The American Bar Association, meeting in New York, is considering whether to recommend that judges use their discretion to make juries aware of the problems that can plague cross-racial identifications.

California, Massachusetts, New Jersey and Utah already employ such instructions in some cases.

“The majority race is not as good at identifying minorities as it is its own race. This is hard-wired in some way that we don’t completely understand. But the phenomenon should be presented to the jury,” said Barry Scheck, co-founder of The Innocence Project.

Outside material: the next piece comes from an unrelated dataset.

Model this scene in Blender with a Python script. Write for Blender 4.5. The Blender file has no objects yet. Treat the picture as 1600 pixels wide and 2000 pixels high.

Well it may be true, as Mr. Scheck suggests, that “the majority race is not as good at identifying minorities as it is its own race” but I’d bet that a Korean would have an equally difficult time picking one Swede out of a line-up of twelve.

But I digress:

Some criminal justice experts believe that mistakes are so pervasive that nothing short of wholesale reforms in identification procedures will fix the problem.

This year, North Carolina became the first state to standardize identification procedures. That includes preventing the police officer who is investigating the crime from conducting photo identifications with witnesses and requiring that lineup photographs be shown one after another rather than in groups of six.

New software that was on display at the ABA’s annual meeting allows witnesses to use police laptop computers to identify photos of suspects in programs that do not vary from investigator to investigator or witness to witness.